I had a really nice long post last night - and hit the wrong button or something and it disappeared. You know how these things work. So here's an abridged version.
It's always a good idea to look at different time-length charts to gain different perspectives on the market picture. With that in mind, I'd like to talk briefly about the virtures of the 3-day chart.
S&P 500 3-Day Chart

The 3-day chart has the advantage of smoothing over all the noise and drama of the daily and intraday charts and allowing a bigger picture to emerge which is perfect for my type of trend-watching. Look at how cleanly it shows the last 9 months of market action, presents a great depiction of the lately violated triangle, and illustrates very nicely the after-effects of the triangle violation..
By just looking at daily and intraday charts there may be a tendancy to jump too soon - "OMG! the market is up today - it was down yesterday!- what should I do? "- sort of stuff that is put to rest by looking at the bigger picture. The movement in each 3-day bar is much smoother in illustration of the trend than would be true of the daily chart. It's much easier to determine of ongoing up- and down-trends are being sustained or violated.
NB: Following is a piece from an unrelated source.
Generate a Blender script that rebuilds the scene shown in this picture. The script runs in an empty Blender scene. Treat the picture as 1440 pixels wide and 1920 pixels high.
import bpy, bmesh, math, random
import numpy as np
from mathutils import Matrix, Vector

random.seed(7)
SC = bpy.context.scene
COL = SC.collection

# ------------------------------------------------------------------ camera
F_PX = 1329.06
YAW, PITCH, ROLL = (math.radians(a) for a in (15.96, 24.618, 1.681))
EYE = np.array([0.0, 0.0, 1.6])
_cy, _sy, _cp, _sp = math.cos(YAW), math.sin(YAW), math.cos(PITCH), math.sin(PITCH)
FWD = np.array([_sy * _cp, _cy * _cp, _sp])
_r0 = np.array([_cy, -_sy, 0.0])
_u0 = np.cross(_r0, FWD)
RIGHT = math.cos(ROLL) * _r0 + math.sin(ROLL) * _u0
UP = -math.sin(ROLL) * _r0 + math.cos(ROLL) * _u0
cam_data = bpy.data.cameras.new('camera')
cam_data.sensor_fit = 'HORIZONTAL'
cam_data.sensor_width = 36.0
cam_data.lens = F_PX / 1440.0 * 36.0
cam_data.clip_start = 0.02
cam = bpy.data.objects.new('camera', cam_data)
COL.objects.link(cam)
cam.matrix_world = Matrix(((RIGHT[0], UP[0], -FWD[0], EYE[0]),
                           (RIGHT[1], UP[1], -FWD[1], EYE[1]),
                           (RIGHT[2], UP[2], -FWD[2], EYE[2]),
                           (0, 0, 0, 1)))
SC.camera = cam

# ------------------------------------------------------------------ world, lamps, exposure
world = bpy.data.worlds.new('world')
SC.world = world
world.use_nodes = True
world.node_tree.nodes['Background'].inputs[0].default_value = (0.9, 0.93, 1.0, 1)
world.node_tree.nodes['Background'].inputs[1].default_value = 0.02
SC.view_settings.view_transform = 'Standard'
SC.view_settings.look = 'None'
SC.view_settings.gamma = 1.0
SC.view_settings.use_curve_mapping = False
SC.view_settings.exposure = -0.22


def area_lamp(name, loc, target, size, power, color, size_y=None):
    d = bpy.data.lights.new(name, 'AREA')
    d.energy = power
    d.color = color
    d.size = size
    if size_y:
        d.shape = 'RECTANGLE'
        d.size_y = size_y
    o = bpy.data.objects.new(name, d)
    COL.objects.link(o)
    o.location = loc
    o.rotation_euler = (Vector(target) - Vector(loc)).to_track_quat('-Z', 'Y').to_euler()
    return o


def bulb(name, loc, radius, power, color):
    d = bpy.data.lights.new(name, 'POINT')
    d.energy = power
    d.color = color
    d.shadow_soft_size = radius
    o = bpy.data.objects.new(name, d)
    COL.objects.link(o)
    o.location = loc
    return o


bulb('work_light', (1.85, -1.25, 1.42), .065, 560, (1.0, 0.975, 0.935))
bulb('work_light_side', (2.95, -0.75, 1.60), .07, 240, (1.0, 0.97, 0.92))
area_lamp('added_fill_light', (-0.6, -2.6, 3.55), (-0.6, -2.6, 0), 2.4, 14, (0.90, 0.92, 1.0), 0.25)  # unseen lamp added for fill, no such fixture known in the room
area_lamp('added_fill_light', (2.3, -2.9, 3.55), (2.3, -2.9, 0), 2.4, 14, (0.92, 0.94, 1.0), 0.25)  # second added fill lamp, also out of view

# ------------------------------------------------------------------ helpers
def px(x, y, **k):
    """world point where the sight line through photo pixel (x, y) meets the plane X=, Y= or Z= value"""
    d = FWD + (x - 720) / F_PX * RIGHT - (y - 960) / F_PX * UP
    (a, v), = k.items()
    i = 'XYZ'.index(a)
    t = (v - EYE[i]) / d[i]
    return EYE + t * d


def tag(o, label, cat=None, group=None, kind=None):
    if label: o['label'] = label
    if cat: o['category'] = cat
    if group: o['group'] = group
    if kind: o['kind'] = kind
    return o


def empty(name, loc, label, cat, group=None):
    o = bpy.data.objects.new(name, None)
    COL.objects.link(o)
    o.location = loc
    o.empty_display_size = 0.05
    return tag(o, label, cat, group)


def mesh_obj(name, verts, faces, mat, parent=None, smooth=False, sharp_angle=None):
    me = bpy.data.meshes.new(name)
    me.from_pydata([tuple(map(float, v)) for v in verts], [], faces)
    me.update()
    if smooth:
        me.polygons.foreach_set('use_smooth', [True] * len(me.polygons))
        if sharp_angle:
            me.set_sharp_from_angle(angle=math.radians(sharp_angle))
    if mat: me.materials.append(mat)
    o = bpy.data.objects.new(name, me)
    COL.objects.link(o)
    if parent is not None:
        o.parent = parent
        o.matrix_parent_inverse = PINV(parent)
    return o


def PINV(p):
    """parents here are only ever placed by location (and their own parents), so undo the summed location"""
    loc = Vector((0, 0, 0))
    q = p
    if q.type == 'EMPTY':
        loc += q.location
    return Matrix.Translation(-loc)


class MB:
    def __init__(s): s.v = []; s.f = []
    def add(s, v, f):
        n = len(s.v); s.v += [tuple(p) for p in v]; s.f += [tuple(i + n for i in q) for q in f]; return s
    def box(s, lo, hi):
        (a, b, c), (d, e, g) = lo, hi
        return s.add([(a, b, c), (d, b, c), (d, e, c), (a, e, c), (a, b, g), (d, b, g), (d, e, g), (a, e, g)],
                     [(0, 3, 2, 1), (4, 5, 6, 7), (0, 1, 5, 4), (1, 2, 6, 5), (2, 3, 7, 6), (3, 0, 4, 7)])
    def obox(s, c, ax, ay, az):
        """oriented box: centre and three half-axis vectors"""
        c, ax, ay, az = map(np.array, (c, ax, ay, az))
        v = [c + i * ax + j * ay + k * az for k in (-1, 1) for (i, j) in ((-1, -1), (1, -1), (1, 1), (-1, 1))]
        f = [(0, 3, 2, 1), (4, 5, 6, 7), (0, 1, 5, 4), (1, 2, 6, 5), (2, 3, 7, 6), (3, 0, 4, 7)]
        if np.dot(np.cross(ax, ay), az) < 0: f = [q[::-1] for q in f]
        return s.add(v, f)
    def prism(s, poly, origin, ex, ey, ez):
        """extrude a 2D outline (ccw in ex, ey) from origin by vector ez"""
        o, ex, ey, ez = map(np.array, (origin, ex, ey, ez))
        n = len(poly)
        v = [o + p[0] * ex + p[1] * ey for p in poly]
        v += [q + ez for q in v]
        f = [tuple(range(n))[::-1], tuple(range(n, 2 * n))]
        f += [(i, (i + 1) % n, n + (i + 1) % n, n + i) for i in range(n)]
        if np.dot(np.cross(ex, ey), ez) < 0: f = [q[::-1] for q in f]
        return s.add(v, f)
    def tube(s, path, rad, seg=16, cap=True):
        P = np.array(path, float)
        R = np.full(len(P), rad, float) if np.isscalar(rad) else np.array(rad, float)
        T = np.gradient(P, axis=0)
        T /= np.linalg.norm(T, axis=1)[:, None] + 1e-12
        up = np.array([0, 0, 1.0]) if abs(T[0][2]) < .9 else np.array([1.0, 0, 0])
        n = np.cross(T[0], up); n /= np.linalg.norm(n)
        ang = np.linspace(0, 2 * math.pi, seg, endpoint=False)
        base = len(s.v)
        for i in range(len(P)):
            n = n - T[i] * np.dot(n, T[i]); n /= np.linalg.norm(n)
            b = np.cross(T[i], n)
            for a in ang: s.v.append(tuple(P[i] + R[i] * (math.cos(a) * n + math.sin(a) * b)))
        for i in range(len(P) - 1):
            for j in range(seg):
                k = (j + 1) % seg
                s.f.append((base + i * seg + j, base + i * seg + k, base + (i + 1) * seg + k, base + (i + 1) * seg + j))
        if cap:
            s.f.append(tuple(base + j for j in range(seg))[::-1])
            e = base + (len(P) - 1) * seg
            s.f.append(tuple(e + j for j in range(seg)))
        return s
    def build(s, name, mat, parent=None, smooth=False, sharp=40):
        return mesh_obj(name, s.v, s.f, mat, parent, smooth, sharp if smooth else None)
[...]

Some general rules - in a downtrend, be concerned if the high broaches the high of the previous 3-day bar. In an uptrend, look for a low which goes lower than the previous 3 day bar. Combine these rules with any meaningful chart patterns (such as support/resistance areas presented by the triangle) or meaningful or interesting support/resistance areas or Candlestick patterns on the daily charts and you should have a better feel whether an existing trend is intact or has changed. I firmly believe that jumping back and forth based on shorter term movement from the daily and intraday charts is only going to bite you in the butt.
So lets take today, for example. Here is a daily chart showing the past month
S&P 500 - Daily Chart

Note that the 3 bars in the yellow box correspond to the last bar in the 3-day chart above. The high for those 3 days is 797. Even if there is an up day today, I wouldn't abandon the current downtrend as violated unless that 3-day price high of 797 is violated - and also notice how nicely this fits with watching the 800 support/resistance level.